Bands wie TAM, Green Hill oder die Frankfurter Noise-Rocker Syksy haben wirklich nichts, was irgendeine Art Ost-Patriotismus speisen könnte. Musikalisch eher an auswärtigen Klassikern als an einheimischen Denkmalen orientiert, die Texte in interpretationsfreundlichem Englisch gehalten und kein alter Hit im Repertoire, den „wir damals in den Stasikellern, Hände auf den Rücken gefesselt und so, immer nicht singen durften“ (Inchtabokatables).

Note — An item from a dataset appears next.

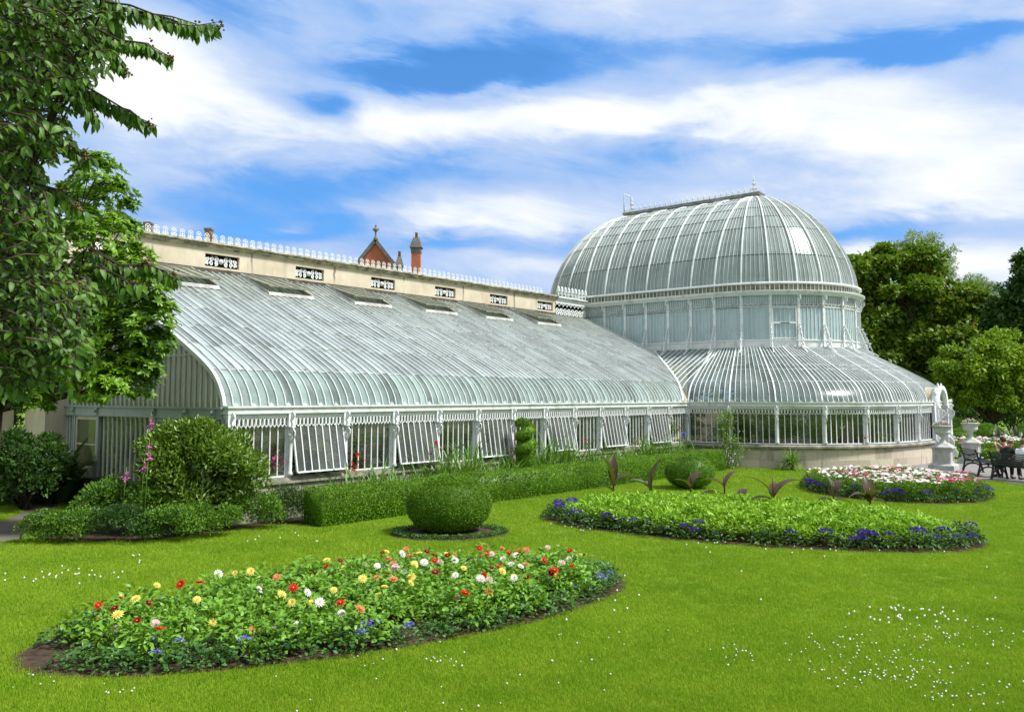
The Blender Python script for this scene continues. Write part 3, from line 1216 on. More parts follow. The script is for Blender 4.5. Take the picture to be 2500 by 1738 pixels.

Während Keimzeit, die Schmuddelrocker mit der unleugbaren Ost-Herkunft, immer noch nahezu ausschließlich in den neuen Ländern abräumen, profitieren Bobo und Co im Osten vom Ost- Bonus, ohne im Westen unterm Ost-Malus zu leiden. „Bobo verkauft etwa halbe-halbe in Ost und West“, weiß die Plattenfirma. Aber auch die Inchtabokatables können nicht klagen. „Wir waren bisher nur für ein paar Auftritte im Westen“, meint Bandmanager Falco Richter, „aber Platten verkaufen wir zu einem Drittel drüben.“

Vier Jahre nach 1989 beginnen die Grenzen ohnehin zu verschwimmen: Ost-Rocklady Petra Zieger läßt sich von den Musikern des West-Superstars Westernhagen begleiten, Dirk Zöllners Berliner Zöllner werden vom Kölner Edo Zanki produziert, und Ost- Obermelancholiker Norbert Leisegang (Keimzeit) besucht West- Obermelancholiker Sven Regener (Element of Crime) bei Gelegenheit in der Garderobe. Man hat den gleichen Produzenten. Der Mann ist Brite.